After the Celebration is Over

February was Career and Technical Education month.  It was a time when attention was drawn to
advocating for career and technical education, a time when we celebrated the successes of our students and promoted the strength of our program.  It was a time when advocacy materials are readily available on the CTE Month page and when career and technical student organizations go to their state capitals or local governments and get declarations or proclamations signed to recognize the importance of career and technical education in today’s society.

Earlier this month was the National Policy Seminar in Washington, DC, where state leaders in CTE gather from across the country to hear from influential leaders, learn the latest information about Perkins funding and legislation impacting CTE, and get trained in advocating for career and technical education. The 2015 NPS experience included visits to representatives on the hill and meetings scheduled to share key speaking points about the critical role of CTE in developing America’s workforce.

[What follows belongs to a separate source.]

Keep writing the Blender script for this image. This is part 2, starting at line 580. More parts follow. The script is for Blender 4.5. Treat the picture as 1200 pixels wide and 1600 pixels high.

What happens after the celebration is over? What happens when Career and Technical Education month is no longer on the forefront of our minds?  What happens when we return home from National Policy Seminar with the resources and information we have gained? How do we continue to use the tools that we’ve been presented and the advocacy skills we demonstrated during this time of celebration?

I’m guilty of not practicing the same advocacy in March or April that I do in February during CTE month when I schedule my HootSuite account to send daily tweets about the impact and benefit of career and technical education.  I could easily carry out scheduling a once a week tweet about the impact of CTE throughout the rest of the year.  ACTE makes it easy to have resources to use for this purpose through their Get Social with ACTE page.

I take action when ACTE sends an Action Alert on a policy issue that has become intense. The trigger is there to jump into contact mode, reaching out to my legislators through email, twitter and Facebook. Yet, I confess that with the plethora of resources ACTE provides to help us advocate, I don’t make a regular effort to consistently advocate and build relationships with legislators.  I lack a regular emphasis on sharing the successes of my students and the value of career and technical education when times are good and there’s not necessarily a policy crisis.

I share my foibles in consistent advocacy because I challenge you to think about what actions you take after the celebration of CTE month and NPS are over. How do you continue to spread the message about CTE?  If you are like me, what steps are you going to take to establish a more consistent advocacy plan after the celebration is over?